こっちは、なんせ北朝鮮の国家としての骨格を作っていった時の協力者はソ連だから、実際いろいろ知っているおじいさんが今もたくさんいるようで、滞在したことのある人たちが登場して、総じていえば、北朝鮮をどこかの遅れたへんな国と思っている人たちは大きな誤りを犯す、と、折からの米の騒ぎに抗する仕立てだったみたいだ。
これがその動画。Russian Insiderが英語字幕を付けている。RTなんかよりはるかにロシアっぽい。
EXCLUSIVE Russian Report from inside N Korea: Do Not Underestimate North Koreans!
まだ半分も見てないのだが、概略を書いている人の話によれば、
Inside N. Korea - How the US Under-Estimates Them - Excellent Russian TV Report
レポートで強調されていたのは、北朝鮮は確かにお金がないかもしれないが、だからといって何もないと思うのは間違いで、特に、科学技術の人材もいるし、エネルギー資源は外から油が入ってこなかったら石炭を使うだろう、なにしろ彼らには大量の石炭がある、現在発電の1/3は石炭、そもそも制裁には慣れているからできるだけ自給自足的になっている、といったところらしい。
そう、石炭が余るほどあるなら人造石油技術ってものもある。
ということで、TV動画は後で見るとして、とりあえず、ロシアは、ロシア極東の隣人たる北朝鮮とインフラこさえて共存、共栄の方向に進むことで変更なし、アメリカは今後の展開にとって邪魔になる可能性のある、あまりにも偏ったオーディエンスを多少はふるい落とすためにちょっと自らの側の情報修正に取り掛かるように見える、という感じか。
その他、ここでも書いたけど、
対北朝鮮制裁決議と解かれていく南北成立過程
どうしてそもそも南北に、とか、朝鮮戦争はどんなものだったかに言及される機会が増えるにつれて、北朝鮮がなんであんなに突っ張るのかに対する理解度は微増だが増えていってると思う。
反射的に、このことがもたらすのは、日本は過去の自分の行動について、見直す、書き換える、教育しないとならなくなる、ってことでしょう。自分からやればいいのに、またできずに揉めるんだろうなぁとか暗澹とした気持だす。
1世代まるまる、ものすごい韓国蔑視、朝鮮蔑視視線を植え付けたツケは小さくないと思う。つか、毎週書いてる気がするけど、20年も意味不明なヘイトを放置したツケが小さいわけはない。
そうそう。いわゆる反政府、反権力のような人々もそう。同じく、差別はいけないヘイトはいけないというのが、ロシアもののデマはまったくフリーというのもそれらの人々の特徴。

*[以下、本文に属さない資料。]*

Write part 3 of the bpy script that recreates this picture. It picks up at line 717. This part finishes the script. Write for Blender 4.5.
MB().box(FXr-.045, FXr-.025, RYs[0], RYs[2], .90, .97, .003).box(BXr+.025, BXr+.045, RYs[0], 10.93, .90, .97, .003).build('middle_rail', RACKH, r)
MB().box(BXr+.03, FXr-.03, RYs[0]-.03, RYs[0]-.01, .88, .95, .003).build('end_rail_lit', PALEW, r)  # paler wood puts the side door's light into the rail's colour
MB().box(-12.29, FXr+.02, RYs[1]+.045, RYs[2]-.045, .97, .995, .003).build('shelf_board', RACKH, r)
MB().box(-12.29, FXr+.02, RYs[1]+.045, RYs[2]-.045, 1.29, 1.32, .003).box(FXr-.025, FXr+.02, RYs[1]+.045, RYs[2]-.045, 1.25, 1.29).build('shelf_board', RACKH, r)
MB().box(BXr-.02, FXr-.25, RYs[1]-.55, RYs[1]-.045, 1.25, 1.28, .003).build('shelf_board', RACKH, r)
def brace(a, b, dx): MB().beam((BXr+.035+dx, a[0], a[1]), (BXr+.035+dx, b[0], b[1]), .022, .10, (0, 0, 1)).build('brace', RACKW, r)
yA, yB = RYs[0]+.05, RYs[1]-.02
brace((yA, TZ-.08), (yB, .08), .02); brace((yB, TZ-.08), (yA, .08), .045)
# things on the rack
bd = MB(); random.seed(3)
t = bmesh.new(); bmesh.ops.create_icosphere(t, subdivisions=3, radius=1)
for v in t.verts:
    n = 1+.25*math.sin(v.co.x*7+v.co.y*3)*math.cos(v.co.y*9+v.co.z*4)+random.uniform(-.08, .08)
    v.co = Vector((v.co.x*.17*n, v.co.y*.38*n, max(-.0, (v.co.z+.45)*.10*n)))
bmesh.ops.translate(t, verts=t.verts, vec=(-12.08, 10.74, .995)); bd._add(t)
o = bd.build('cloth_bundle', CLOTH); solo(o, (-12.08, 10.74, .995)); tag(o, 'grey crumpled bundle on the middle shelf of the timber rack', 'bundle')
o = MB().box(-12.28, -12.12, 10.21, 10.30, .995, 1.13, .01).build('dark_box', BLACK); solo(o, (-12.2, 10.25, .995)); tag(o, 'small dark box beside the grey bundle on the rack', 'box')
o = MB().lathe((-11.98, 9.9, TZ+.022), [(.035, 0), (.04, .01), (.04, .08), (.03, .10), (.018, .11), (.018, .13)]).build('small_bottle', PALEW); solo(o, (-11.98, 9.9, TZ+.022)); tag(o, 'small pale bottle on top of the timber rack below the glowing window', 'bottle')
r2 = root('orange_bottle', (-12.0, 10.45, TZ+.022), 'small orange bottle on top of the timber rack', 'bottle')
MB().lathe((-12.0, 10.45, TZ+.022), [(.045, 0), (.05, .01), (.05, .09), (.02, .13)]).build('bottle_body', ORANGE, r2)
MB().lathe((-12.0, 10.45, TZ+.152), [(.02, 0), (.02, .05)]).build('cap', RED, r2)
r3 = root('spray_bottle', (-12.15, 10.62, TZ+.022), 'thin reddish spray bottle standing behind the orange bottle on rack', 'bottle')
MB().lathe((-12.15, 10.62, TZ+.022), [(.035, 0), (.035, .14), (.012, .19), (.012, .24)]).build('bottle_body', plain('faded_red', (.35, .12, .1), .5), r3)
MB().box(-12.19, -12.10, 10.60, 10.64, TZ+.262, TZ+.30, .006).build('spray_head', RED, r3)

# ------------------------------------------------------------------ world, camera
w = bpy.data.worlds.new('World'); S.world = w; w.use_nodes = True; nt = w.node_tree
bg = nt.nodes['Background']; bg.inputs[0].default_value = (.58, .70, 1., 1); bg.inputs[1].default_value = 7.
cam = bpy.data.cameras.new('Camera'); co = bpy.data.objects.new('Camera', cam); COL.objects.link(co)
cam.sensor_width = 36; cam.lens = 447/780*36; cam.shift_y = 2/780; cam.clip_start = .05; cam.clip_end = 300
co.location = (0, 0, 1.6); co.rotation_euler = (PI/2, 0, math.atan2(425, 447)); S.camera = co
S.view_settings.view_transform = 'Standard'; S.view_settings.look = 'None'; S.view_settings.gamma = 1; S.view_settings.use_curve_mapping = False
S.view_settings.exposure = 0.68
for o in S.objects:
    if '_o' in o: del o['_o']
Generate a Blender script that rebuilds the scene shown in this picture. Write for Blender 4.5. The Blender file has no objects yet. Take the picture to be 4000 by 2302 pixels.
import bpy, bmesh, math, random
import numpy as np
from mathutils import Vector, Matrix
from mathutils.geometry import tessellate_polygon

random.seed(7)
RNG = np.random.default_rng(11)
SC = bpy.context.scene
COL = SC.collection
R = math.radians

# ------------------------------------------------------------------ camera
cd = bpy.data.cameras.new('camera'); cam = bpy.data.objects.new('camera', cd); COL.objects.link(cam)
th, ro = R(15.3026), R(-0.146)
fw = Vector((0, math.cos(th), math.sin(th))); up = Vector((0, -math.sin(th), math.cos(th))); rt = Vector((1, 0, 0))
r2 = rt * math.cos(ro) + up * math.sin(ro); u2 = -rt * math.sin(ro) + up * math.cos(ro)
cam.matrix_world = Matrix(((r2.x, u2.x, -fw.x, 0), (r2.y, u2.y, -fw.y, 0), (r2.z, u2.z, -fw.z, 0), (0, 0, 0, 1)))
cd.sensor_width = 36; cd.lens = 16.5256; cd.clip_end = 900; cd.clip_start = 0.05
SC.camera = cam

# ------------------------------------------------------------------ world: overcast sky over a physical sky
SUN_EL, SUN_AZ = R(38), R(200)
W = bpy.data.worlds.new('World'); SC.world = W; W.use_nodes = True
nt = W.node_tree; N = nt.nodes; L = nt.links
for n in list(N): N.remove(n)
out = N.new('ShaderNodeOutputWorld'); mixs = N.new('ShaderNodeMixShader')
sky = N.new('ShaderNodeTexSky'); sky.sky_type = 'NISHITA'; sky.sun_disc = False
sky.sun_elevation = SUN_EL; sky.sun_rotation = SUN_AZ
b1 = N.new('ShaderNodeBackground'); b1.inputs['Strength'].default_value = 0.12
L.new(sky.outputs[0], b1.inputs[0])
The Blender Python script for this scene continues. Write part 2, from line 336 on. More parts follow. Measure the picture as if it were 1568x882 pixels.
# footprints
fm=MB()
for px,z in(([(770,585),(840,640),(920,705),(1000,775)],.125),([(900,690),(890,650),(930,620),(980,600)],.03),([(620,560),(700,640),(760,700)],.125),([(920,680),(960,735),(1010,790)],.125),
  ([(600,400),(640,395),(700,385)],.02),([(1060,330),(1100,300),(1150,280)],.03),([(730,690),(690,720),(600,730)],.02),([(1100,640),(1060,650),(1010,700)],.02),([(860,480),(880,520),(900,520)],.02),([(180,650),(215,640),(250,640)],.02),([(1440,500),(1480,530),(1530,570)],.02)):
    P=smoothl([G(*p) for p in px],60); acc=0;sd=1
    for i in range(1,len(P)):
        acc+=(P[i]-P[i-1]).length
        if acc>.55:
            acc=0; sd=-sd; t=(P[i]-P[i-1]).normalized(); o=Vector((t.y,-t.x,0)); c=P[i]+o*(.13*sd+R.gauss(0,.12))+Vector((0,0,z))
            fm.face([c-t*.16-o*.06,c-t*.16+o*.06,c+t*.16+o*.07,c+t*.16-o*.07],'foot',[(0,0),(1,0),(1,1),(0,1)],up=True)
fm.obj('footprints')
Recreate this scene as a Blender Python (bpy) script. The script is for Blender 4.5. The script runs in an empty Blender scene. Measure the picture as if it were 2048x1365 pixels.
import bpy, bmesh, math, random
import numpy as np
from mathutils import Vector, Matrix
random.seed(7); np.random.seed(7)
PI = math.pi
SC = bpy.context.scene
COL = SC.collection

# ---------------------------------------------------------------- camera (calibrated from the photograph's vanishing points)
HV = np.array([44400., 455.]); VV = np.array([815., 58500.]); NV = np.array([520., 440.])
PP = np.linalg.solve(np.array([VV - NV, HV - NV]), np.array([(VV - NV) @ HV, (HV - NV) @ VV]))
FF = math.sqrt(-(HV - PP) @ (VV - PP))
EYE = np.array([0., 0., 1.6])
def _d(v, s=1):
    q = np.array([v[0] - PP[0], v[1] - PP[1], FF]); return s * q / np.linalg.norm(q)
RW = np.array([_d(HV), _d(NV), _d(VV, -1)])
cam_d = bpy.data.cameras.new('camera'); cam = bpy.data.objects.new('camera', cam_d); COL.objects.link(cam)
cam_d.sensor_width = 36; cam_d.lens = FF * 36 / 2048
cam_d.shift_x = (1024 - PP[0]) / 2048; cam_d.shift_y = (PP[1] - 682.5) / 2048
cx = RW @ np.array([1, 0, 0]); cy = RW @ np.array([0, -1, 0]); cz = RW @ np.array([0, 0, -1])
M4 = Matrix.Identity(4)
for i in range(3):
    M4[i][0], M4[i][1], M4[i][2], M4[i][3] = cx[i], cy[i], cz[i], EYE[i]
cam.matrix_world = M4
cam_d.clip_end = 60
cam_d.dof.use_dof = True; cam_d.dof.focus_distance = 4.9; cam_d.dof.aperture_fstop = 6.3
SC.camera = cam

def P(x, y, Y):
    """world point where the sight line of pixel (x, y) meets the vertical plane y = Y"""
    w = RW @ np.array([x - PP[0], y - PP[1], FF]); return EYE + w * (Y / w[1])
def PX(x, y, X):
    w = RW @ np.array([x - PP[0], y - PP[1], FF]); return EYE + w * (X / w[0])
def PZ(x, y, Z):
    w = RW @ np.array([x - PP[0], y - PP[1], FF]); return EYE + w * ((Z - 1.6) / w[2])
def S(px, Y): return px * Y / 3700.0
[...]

自分をリベラルだと思ってる「制限・方向付リベラル」みたいな人たちもなんとかせにゃですよ、ほんと。金子勝、お前だ!
https://www.jiji.com/sp/d4?p=nko415&d=d4_ccc
ご案内ありがとうございました。まとまったサイトがあるとは知りませんでした。
看板だのネオコンが上がってない街並みって素敵。
北朝鮮は160か国ぐらいと国交があってこれだけのことができてるんだから、日米と遠縁の世界になるというのも一つのような気がします。
高層ピルが立ち並ぶ街を見ていると、中国が手伝ったのかな。中国もがんばったんだなあって思いました。モスクワによく似た地下鉄の建設は、70年代にソ連が援助したそうです。
「平壌の風景、時事通信」で検索すると、2012〜2016年の写真特集も出て来ますよ。野外プール、遊園地、スポーツジム、イルカショー、ゲームセンターなど、日本と同じような娯楽施設がいろいろあるみたいです。
写真を撮った荒巻正行氏は北京在住の東アジア研究者で、20年くらい前から何度も北朝鮮に行って写真を撮っていらっしゃるようです。
また、荒巻氏に声をかけられた、爆風スランプのファンキー末吉氏は、北朝鮮の美少女ロックバンドをプロデュース(?)したみたいです。
http://virates.com/society/2223174
実は北朝鮮の資源をめぐる争奪戦は、すでに始まって久しい。2004年から11年の間に北朝鮮で合弁事業を開始した世界の企業は350社を超す。中国以外ではドイツ、イタリア、スイス、エジプト、シンガポール、台湾、香港、タイが積極的であるが、そうした国々よりはるかに先行しているのは、意外にもイギリスである。
http://biz-journal.jp/2017/09/post_20470_3.html
>なにしろ彼らには大量の石炭がある
安心できませんよ。先日うちが取ってる朝日新聞が「石炭廃止への道」という記事組んでました。これじゃ朝鮮が外国から無茶な要求されて産業潰される危険が大きいですよ。